A second argument is that people believe different things, and therefore can't have the same ontology. However, people can assign different truth values to a particular assertion while accepting the validity of certain underlying claims, facts, or ways of expressing an argument with which they disagree. This objection to upper ontologies ignores the fact that a single ontology can represent different belief systems, and also representing them as different belief systems, without taking a position on the validity of either.
Even arguments about the existence of a thing require a certain sharing of a concept, even though its existence in the real world may be disputed. Separating belief from naming and definition also helps to clarify this issue, and show how concepts can be held in common, even in the face of differing beliefs. For instance, wiki as a medium may permit such confusion but disciplined users can apply dispute resolution methods to sort out their conflicts. It is also argued that most people share a common set of "semantic primitives", fundamental concepts, to which they refer when they are trying to explain unfamiliar terms to other people. An ontology that includes representations of those semantic primitives could in such a case be used to create logical descriptions of any term that a person may wish to define logically. That ontology would be one form of upper ontology, serving as a logical "interlingua" that can translate ideas in one terminology to its logical equivalent in another terminology.

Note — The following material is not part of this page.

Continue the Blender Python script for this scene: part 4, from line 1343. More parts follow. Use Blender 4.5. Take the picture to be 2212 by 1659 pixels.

Advocates argue that most disagreement about the viability of an upper ontology can be traced to the conflation of ontology, language and knowledge, or too-specialized areas of knowledge: many people, or agents or groups will have areas of their respective internal ontologies that do not overlap. If they can cooperate and share a conceptual map at all, this may be so very useful that it outweighs any disadvantages that accrue from sharing. To the degree it becomes harder to share concepts the deeper one probes, the more valuable such sharing tends to get. If the problem is as basic as opponents of upper ontologies claim, then, it also applies to a group of humans trying to cooperate, who might need machine assistance to communicate easily.
If nothing else, such ontologies are implied by machine translation, used when people cannot practically communicate. Whether "upper" or not, these seem likely to proliferate.